• **TASK DETAILS**
Quote from the first line below through the line that contains "baseboard('baseboard_back', (XL, YB), (XR, YB), (0, 1))", both included, and leave the pictures out.

• **GIVEN INFORMATION**
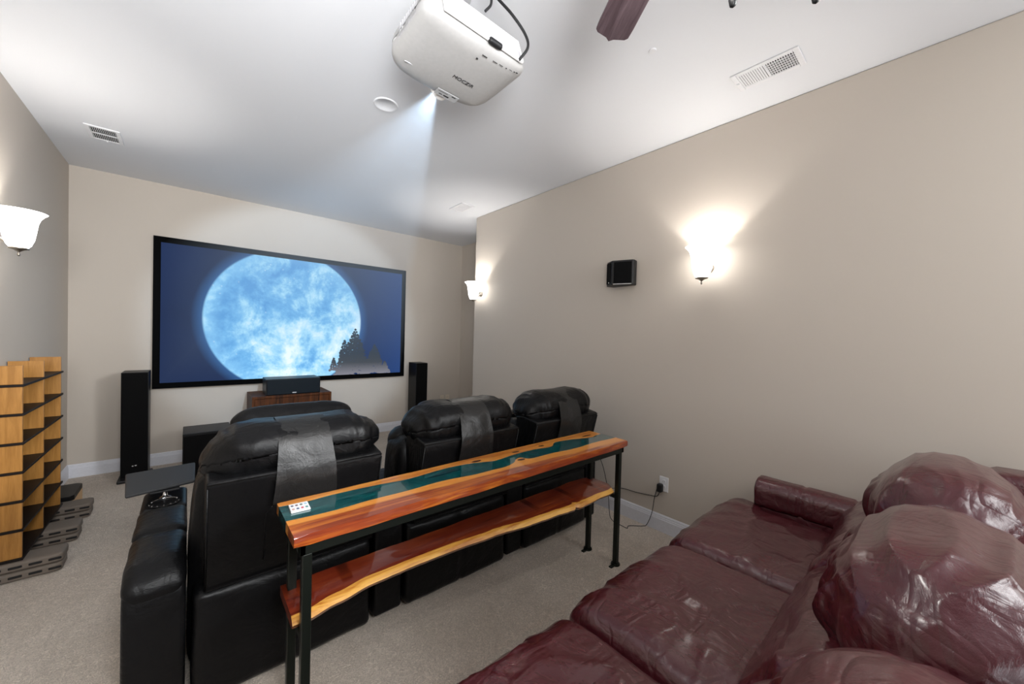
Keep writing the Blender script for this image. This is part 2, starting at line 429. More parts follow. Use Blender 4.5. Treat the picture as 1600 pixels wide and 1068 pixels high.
def baseboard(name, a, b, nrm):
    """profile swept from a to b; nrm points into the room"""
    prof = [(0, 0), (.015, 0), (.015, .098), (.012, .104), (.012, .112), (.009, .118), (.009, .127), (.004, BH), (0, BH)]
    bm = bmesh.new(); A = Vector((*a, 0)); B = Vector((*b, 0)); n = Vector((*nrm, 0))
    r1 = [bm.verts.new(A + n * d + Vector((0, 0, z))) for d, z in prof]; r2 = [bm.verts.new(B + n * d + Vector((0, 0, z))) for d, z in prof]
    for i in range(len(prof) - 1): bm.faces.new((r1[i], r1[i + 1], r2[i + 1], r2[i]))
    bm.faces.new(r1[::-1]); bm.faces.new(r2)
    struct(name, bm, 'white_trim')
baseboard('baseboard_left', (XL, YB), (XL, YF), (1, 0))
baseboard('baseboard_front', (XL, YF), (XA, YF), (0, -1))
baseboard('baseboard_right', (XR, YE), (XR, YB), (-1, 0))
baseboard('baseboard_alcove', (XA, YE), (XA, YF), (-1, 0))
baseboard('baseboard_back', (XL, YB), (XR, YB), (0, 1))

# ------------------------------------------------------------------ wall sconces
SG = 'bell shaped wall sconces'
def sconce(x, y, side, label):
    """side: +1 the wall lies at greater x, -1 at smaller x; bowl rim at z 2.275"""
    z = 2.255
    s = thing('wall_sconce', label, 'wall lamp', (x, y, z), (0, 0, 0 if side > 0 else PI), SG)
    out = [(.036, -.225), (.050, -.205), (.062, -.17), (.070, -.12), (.076, -.07), (.086, -.035), (.102, -.012), (.116, 0)]
    prof = out + [(.111, .001)] + [(r - .006, zz + .003) for r, zz in out[::-1]]
    obj('glass_shade', lathe(prof, 40, (-.125, 0, 0), close=False), 'opal_glass', s, smooth=True)
    fin = [(.002, -.275), (.006, -.272), (.007, -.262), (.004, -.256), (.005, -.25), (.014, -.243), (.026, -.236), (.042, -.232), (.043, -.227), (.038, -.223), (.002, -.221)]
    obj('finial', lathe(fin, 28, (-.125, 0, 0)), 'brushed_nickel', s, smooth=True)
    bm = bmesh.new(); add_lathe(bm, [(.001, -.016), (.030, -.016), (.035, -.010), (.035, 0), (.001, 0)], 32, (0, 0, -.14), 'x')
    obj('back_plate', bm, 'brushed_nickel', s, smooth=True, sharp=40)
    obj('arm', tube([(-.01, 0, -.14), (-.04, 0, -.165), (-.085, 0, -.20), (-.125, 0, -.205)], .007, 10, 6), 'brushed_nickel', s, smooth=True)
    obj('bulb', lathe([(.012, -.222), (.013, -.20), (.018, -.185), (.018, -.172), (.012, -.163), (.002, -.160)], 20, (-.125, 0, 0)), 'bulb_glow', s, smooth=True)
    light('sconce_light', 'POINT', (x - side * .125, y, z - .100), SCONCE_W, (1, .97, .93), .016)
    return s
sconce(XR, 1.185, 1, 'lit bell glass wall sconce on the right wall beside the small black speaker')
sconce(XR, 4.09, 1, 'small far lit bell glass sconce at the corner edge of the right wall')
sconce(XL, 3.76, -1, 'lit bell glass wall sconce on the left wall, cut by the photo edge')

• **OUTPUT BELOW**
Keep writing the Blender script for this image. This is part 2, starting at line 429. More parts follow. Use Blender 4.5. Treat the picture as 1600 pixels wide and 1068 pixels high.
def baseboard(name, a, b, nrm):
    """profile swept from a to b; nrm points into the room"""
    prof = [(0, 0), (.015, 0), (.015, .098), (.012, .104), (.012, .112), (.009, .118), (.009, .127), (.004, BH), (0, BH)]
    bm = bmesh.new(); A = Vector((*a, 0)); B = Vector((*b, 0)); n = Vector((*nrm, 0))
    r1 = [bm.verts.new(A + n * d + Vector((0, 0, z))) for d, z in prof]; r2 = [bm.verts.new(B + n * d + Vector((0, 0, z))) for d, z in prof]
    for i in range(len(prof) - 1): bm.faces.new((r1[i], r1[i + 1], r2[i + 1], r2[i]))
    bm.faces.new(r1[::-1]); bm.faces.new(r2)
    struct(name, bm, 'white_trim')
baseboard('baseboard_left', (XL, YB), (XL, YF), (1, 0))
baseboard('baseboard_front', (XL, YF), (XA, YF), (0, -1))
baseboard('baseboard_right', (XR, YE), (XR, YB), (-1, 0))
baseboard('baseboard_alcove', (XA, YE), (XA, YF), (-1, 0))
baseboard('baseboard_back', (XL, YB), (XR, YB), (0, 1))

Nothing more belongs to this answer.